── Dataset records

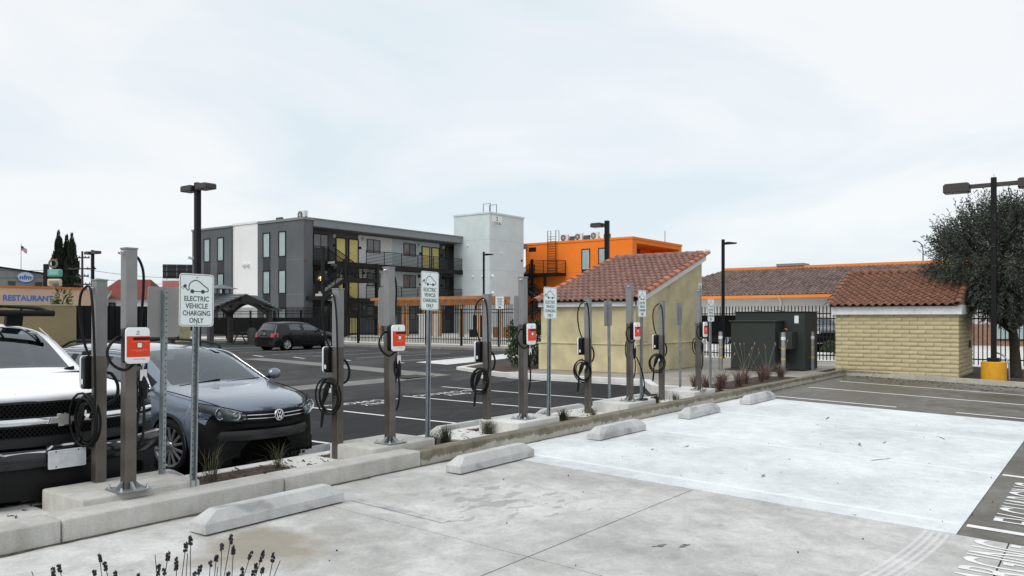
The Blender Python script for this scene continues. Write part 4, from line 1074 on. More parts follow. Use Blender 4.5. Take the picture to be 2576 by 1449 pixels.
def ubolt(parent, x, y, z, face):
    c = Vector((x, y, z)); d = Vector(face); s_ = Vector((-d.y, d.x, 0))
    m_ = MB(); m_.tube(smooth_path([c-s_*0.013, c-s_*0.013+d*0.03+Vector((0,0,0.004)), c+d*0.042+Vector((0,0,0.012)), c+s_*0.013+d*0.03+Vector((0,0,0.02)), c+s_*0.013+Vector((0,0,0.02))], 4), 0.007, 6); m_.build('cable_hook', m_chrome, parent, smooth='all')
def tall_charger(x, y, label, seed, low_cable=False):
    rng = random.Random(seed)
    t = thing('charging_post', label, 'EV charger', (x, y, 0.225), 0, 'tall charging posts'); t.rotation_euler = (rng.uniform(-0.006,0.006), rng.uniform(-0.012,0.006), rng.uniform(-0.05,0.05))
    H = 1.965; post(t, H, 1.30); base_plate(t)
    charger_box(t, -0.147, 1.175, -1, 0.005)
    m_ = MB(); m_.box(-0.045,-0.058,1.05,0.045,-0.05,1.29); m_.build('bracket', m_brush, t)
    ubolt(t, -0.052, -0.02, 1.91, (-1,0,0))
    # retractable cable leaves the top on the far side and runs down
    cable(t, [(0.045,0.01,1.90),(0.085,0.015,1.88),(0.125,0.02,1.78),(0.13,0.025,1.62),(0.115,0.03,1.40),(0.10,0.03,1.2),(0.10,0.03,1.0),(0.10,0.02,0.86)])
    cable(t, [(-0.052,-0.02,1.24),(-0.11,-0.03,1.235),(-0.175,-0.04,1.17),(-0.19,-0.045,1.10),(-0.15,-0.06,1.02),(-0.07,-0.085,0.98),(0.01,-0.10,1.035)], 0.012)
    coil(t, (0.115, 0.06, 0.84), rng.uniform(0.115,0.135), 4, (0.55, 0.85), rng)
    m_ = MB(); m_.box(0.05,-0.03,0.93,0.09,0.03,1.0); m_.build('holster_bracket', m_brush, t)
    connector(t, (0.095,-0.02,0.95), (0.12,-0.05,-1.0))
    if low_cable:
        cable(t, [(0.10,-0.02,0.75),(0.16,-0.05,0.70),(0.25,-0.10,0.45),(0.28,-0.12,0.2),(0.22,-0.12,0.06),(0.10,-0.14,0.02),(0.18,-0.20,0.015),(0.32,-0.15,0.018),(0.28,-0.05,0.02),(0.12,-0.06,0.02)], 0.011, 8)
    cable(t, [(0.10,-0.03,0.76),(0.105,-0.045,0.62),(0.10,-0.03,0.42),(0.075,0.02,0.34),(0.085,0.05,0.42),(0.11,0.06,0.62),(0.11,0.06,0.75)], 0.011)
    return t
def short_charger(x, y, label, seed):
    rng = random.Random(seed)
    t = thing('charging_post', label, 'EV charger', (x, y, 0.055), 0, 'short charging posts'); t.rotation_euler = (rng.uniform(-0.008,0.008), rng.uniform(-0.004,0.012), rng.uniform(-0.06,0.06))
    H = 1.895; post(t, H, 1.235)
    charger_box(t, 0.152, 1.10, 1, 0.0)
    m_ = MB(); m_.box(-0.04,0.05,0.97,0.04,0.058,1.22); m_.build('bracket', m_brush, t)
    m_ = MB(); m_.box(-0.0986,0.085,1.0,-0.0976,0.115,1.045); m_.build('label_tag', m_tagw, t)
    ubolt(t, -0.052, 0.0, 1.80, (-1,0,0))
    cable(t, [(-0.02,0.052,1.15),(-0.07,0.12,1.35),(-0.10,0.14,1.60),(-0.11,0.10,1.76),(-0.095,0.03,1.83),(-0.085,-0.01,1.82),(-0.085,-0.045,1.74),(-0.078,-0.06,1.55),(-0.07,-0.063,1.3),(-0.065,-0.066,1.05),(-0.07,-0.07,0.85),(-0.09,-0.03,0.72)])
    cable(t, [(0.05,0.0,1.10),(0.10,-0.02,1.08),(0.145,-0.03,0.98),(0.13,-0.02,0.87),(0.05,0.0,0.82)], 0.014)
    coil(t, (-0.085, 0.055, 0.70), rng.uniform(0.12,0.14), rng.choice((3,4,5)), (-0.30, 0.95), rng)
    connector(t, (-0.11,0.03,0.84), (-0.05,0.35,-1.0), False)
    m_ = MB(); m_.box(-0.11,-0.01,0.74,-0.108,0.035,0.79); m_.build('label_tag', m_tagw, t)
    cable(t, [(-0.12,0.10,0.64),(-0.125,0.115,0.50),(-0.13,0.125,0.36),(-0.125,0.11,0.40),(-0.115,0.10,0.55)], 0.010)
    return t
tl = ['tall charging post nearest the camera, in front of the white truck', 'second tall charging post from the camera, on the first mossy kerb joint', 'third tall charging post from the camera, before the tiled hut corner bush',
      'fourth tall charging post, its cable trailing down onto the pad', 'farthest tall charging post, beside the dark green transformer']
sl = ['short charging post nearest the camera, against the truck grille', 'second short charging post from the camera, right of the grey car', 'third short charging post, standing in a grass tuft',
      'fourth short charging post, before the white fascia of the hut', 'farthest short charging post, before the hut gable wall']
for i, x in enumerate(CH): tall_charger(x, (6.405, 6.47, 6.54, 6.52, 6.43)[i], tl[i], 40+i, i == 3)
for i, x in enumerate(BX): short_charger(x, 6.93, sl[i], 60+i)

# ------------------------------------------------------------------ signs
m_sign_w = M('sign_white', (0.79,0.845,0.845), 0.4, var=0.03)
m_sign_g = M('sign_green', (0.012,0.062,0.040), 0.4, var=0.05)
m_sign_b = M('sign_back_aluminium', (0.30,0.295,0.285), 0.45, metal=0.3, var=0.08)
m_hole = M('hole_dark', (0.01,0.012,0.012), 0.9)
def u_channel(parent, H, y0, w=0.062, d=0.032, tilt=0):
    """galvanised U-channel with a row of punched holes; flanges towards -Y"""
    m_ = MB(); h = w/2
    poly = [(-h,y0-0.004),(-h*0.62,y0-0.004),(-h*0.45,y0+d-0.006),(h*0.45,y0+d-0.006),(h*0.62,y0-0.004),(h,y0-0.004),(h,y0),(h*0.7,y0),(h*0.52,y0+d),(-h*0.52,y0+d),(-h*0.7,y0),(-h,y0)]
    m_.prism(poly, 'z', -0.1, H); o = m_.build('sign_post', m_steel, parent, smooth=True)
    hm = MB()
    for i in range(int(H/0.0508)):
        z = 0.04 + i*0.0508
        for yy, s_ in ((y0+d+0.0006, 1), (y0+d-0.0066, -1)):
            hm.lathe([(0,0),(0.0068,0)], (0,yy,z), 'y', 8)
    o2 = hm.build('punched_holes', m_hole, parent); o2['kind'] = 'stuff'
def ev_face(parent, mt):
    W, Hh = 0.318, 0.452
    m_ = MB(); plate(m_, rrect(W, Hh, 0.03), mt, -0.0014, 0.0); pn = m_.build('sign_panel', m_sign_w, parent)
    m_ = MB(); plate(m_, rrect(W, Hh, 0.03), mt, -0.004, -0.0016); m_.build('sign_back', m_sign_b, pn)
    m_ = MB(); ring(m_, rrect(W-0.016, Hh-0.016, 0.024), rrect(W-0.024, Hh-0.024, 0.020), mt, 0.0008); m_.build('sign_border', m_sign_g, pn)
    tx = []
    for k, (s_, w) in enumerate((('ELECTRIC', 0.225), ('VEHICLE', 0.205), ('CHARGING', 0.25), ('ONLY', 0.13))):
        tx.append((text_mesh(s_, 1, w=w, h=0.044, bold=0.013), 0, 0.012-k*0.062))
    join_text(tx, 'lettering', m_sign_g, pn, mt @ Matrix.Translation((0,0,0.001)))
    # car-and-plug symbol
    m_ = MB(); body = smooth_path([(-0.055,0.092,0),(-0.072,0.10,0),(-0.068,0.13,0),(-0.05,0.155,0),(-0.01,0.17,0),(0.03,0.155,0),(0.06,0.13,0),(0.098,0.105,0),(0.105,0.085,0),(0.09,0.076,0),(0.055,0.074,0)], 5)
    body = [(-0.10,0.105,0),(-0.09,0.088,0),(-0.078,0.082,0),(-0.070,0.09,0)] + [tuple(p) for p in body[6:]]
    n = len(body); P = [Vector(p) for p in body]; L1, R1 = [], []
    for i in range(n):
        t = (P[min(i+1,n-1)]-P[max(i-1,0)]); t = Vector((-t.y, t.x, 0)).normalized()*0.0042
        L1.append(mt @ (P[i]+t+Vector((0,0,0.001)))); R1.append(mt @ (P[i]-t+Vector((0,0,0.001))))
    m_.grid([L1, R1])
    for cx_ in (-0.042, 0.055):
        plate(m_, [(cx_+0.0175*math.cos(R(a)), 0.074+0.0175*math.sin(R(a))) for a in range(0,360,24)], mt, 0.0002, 0.001)
    plate(m_, [(-0.042,0.071),(0.055,0.071),(0.055,0.078),(-0.042,0.078)], mt, 0.0002, 0.0009)
    k = Matrix.Translation((-0.108,0.118,0)) @ Matrix.Rotation(R(40), 4, 'Z')
    plate(m_, rrect(0.03,0.024,0.006,3), mt @ k, 0.0002, 0.001)
    for yy in (-0.007, 0.007): plate(m_, [(-0.036,yy-0.002),(-0.014,yy-0.002),(-0.014,yy+0.002),(-0.036,yy+0.002)], mt @ k, 0.0002, 0.001)
    m_.build('car_plug_symbol', m_sign_g, pn)
    for zz in (-0.205, 0.195):
        m_ = MB(); plate(m_, [(0.006*math.cos(R(a)), zz+0.006*math.sin(R(a))) for a in range(0,360,45)], mt, 0.0, 0.004); m_.build('bolt', m_steel, pn)
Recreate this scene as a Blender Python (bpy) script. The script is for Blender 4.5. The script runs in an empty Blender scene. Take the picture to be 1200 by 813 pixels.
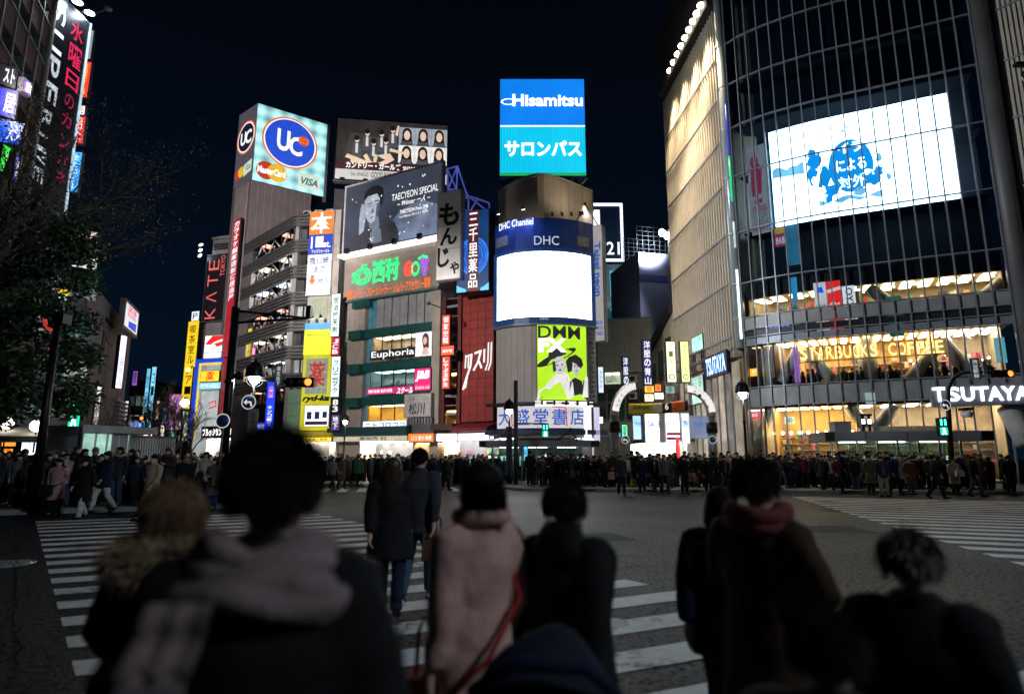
import bpy, bmesh, math, random
from math import radians, sin, cos, pi, sqrt
from mathutils import Vector, Matrix
random.seed(7)
SC = bpy.context.scene
COL = SC.collection
# ------------------------------------------------------------------ camera, world, exposure
FPX, TH, CH = 720.0, radians(10.2),1.66           # focal length in photo pixels, tilt, eye height
cam = bpy.data.cameras.new('camera'); camo = bpy.data.objects.new('camera', cam); COL.objects.link(camo)
cam.sensor_width = 36; cam.lens = FPX / 1200 * 36
camo.location = (0,0, CH); camo.rotation_euler = (pi / 2 + TH,0,0)
cam.clip_start = .05; cam.clip_end = 2000
cam.dof.use_dof = True; cam.dof.focus_distance = 24; cam.dof.aperture_fstop = .85
SC.camera = camo
SC.view_settings.view_transform = 'Standard'; SC.view_settings.look = 'None'
SC.view_settings.exposure = 0; SC.view_settings.gamma = 1
SC.cycles.use_denoising = True
SC.cycles.max_bounces = 5; SC.cycles.diffuse_bounces = 3; SC.cycles.glossy_bounces = 3
SC.cycles.transmission_bounces = 2; SC.cycles.transparent_max_bounces = 16
SC.cycles.caustics_reflective = False; SC.cycles.caustics_refractive = False
SC.cycles.sample_clamp_indirect = 4
w = bpy.data.worlds.new('World'); SC.world = w; w.use_nodes = True
nt = w.node_tree; bg = nt.nodes['Background']
tc = nt.nodes.new('ShaderNodeTexCoord'); sx = nt.nodes.new('ShaderNodeSeparateXYZ')
cr = nt.nodes.new('ShaderNodeValToRGB')
nt.links.new(tc.outputs['Generated'], sx.inputs[0]); nt.links.new(sx.outputs['Z'], cr.inputs[0])
nt.links.new(cr.outputs[0], bg.inputs[0]); bg.inputs[1].default_value = 1.0
cr.color_ramp.elements[0].position = 0.0; cr.color_ramp.elements[0].color = (.0018,.0066,.0155,1)
cr.color_ramp.elements[1].position = .75; cr.color_ramp.elements[1].color = (.0005,.0007,.0018,1)
e = cr.color_ramp.elements.new(.28); e.color = (.0011,.0040,.0100,1)
def lamp(name, kind, loc, energy, color=(1,1,1), size=.3, target=None, spot=None, blend=.5):
 l = bpy.data.lights.new(name, kind); l.energy = energy; l.color = color
 if kind in ('POINT', 'SPOT'): l.shadow_soft_size = size
 if kind == 'SPOT': l.spot_size = radians(spot or 90); l.spot_blend = blend
 o = bpy.data.objects.new(name, l); COL.objects.link(o); o.location = loc
 if target is not None:
  o.rotation_euler = (Vector(target) - Vector(loc)).to_track_quat('-Z', 'Y').to_euler()
 return o
# ------------------------------------------------------------------ photo geometry
def ray(px, py):
 dx = (px - 600) / FPX; dz = (406.5 - py) / FPX
 return dx, cos(TH) - dz * sin(TH), sin(TH) + dz * cos(TH)
def at(px, py, Y):
 x, y, z = ray(px, py); return Vector((x / y * Y, Y, CH + z / y * Y))
def gnd(px, py):
 x, y, z = ray(px, py); t = -CH / z; return Vector((x * t, y * t,0))
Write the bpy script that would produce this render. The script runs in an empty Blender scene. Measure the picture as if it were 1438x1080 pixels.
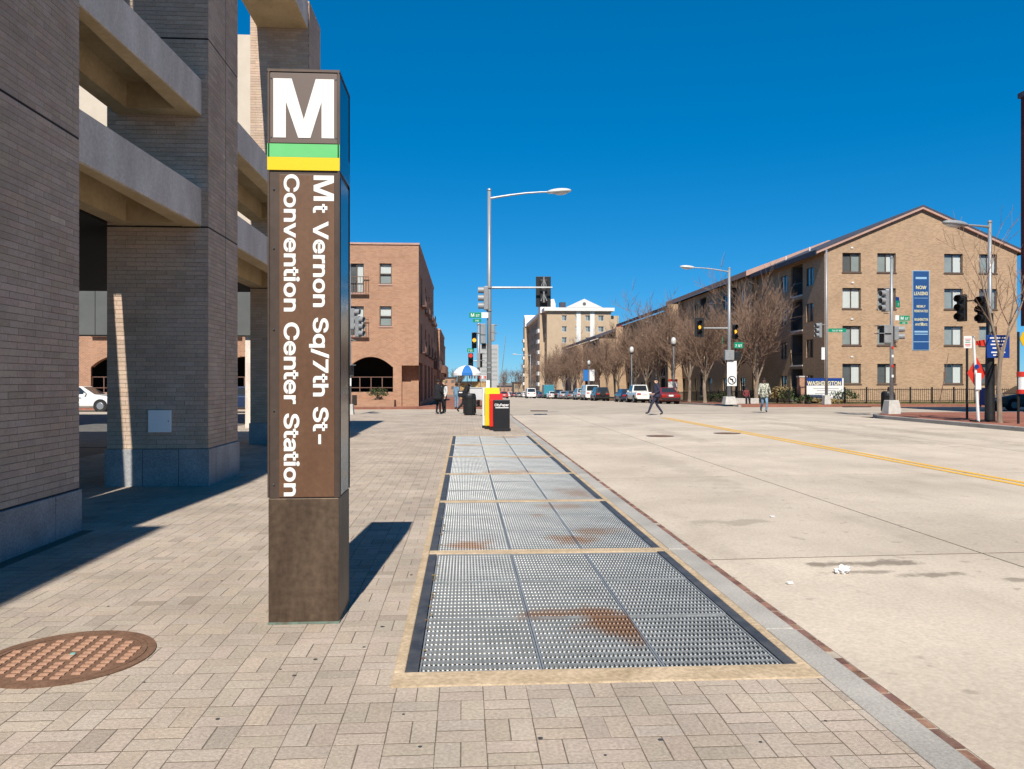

────

### Your objective
Reproduce each line of the material containing the word "this".

### In response
The Blender Python script for this scene continues. Write part 4, from line 1074 on. More parts follow. Use Blender 4.5. Take the picture to be 2576 by 1449 pixels.
Recreate this scene as a Blender Python (bpy) script. The script is for Blender 4.5. The script runs in an empty Blender scene. Take the picture to be 1200 by 813 pixels.
Write the bpy script that would produce this render. The script runs in an empty Blender scene. Measure the picture as if it were 1438x1080 pixels.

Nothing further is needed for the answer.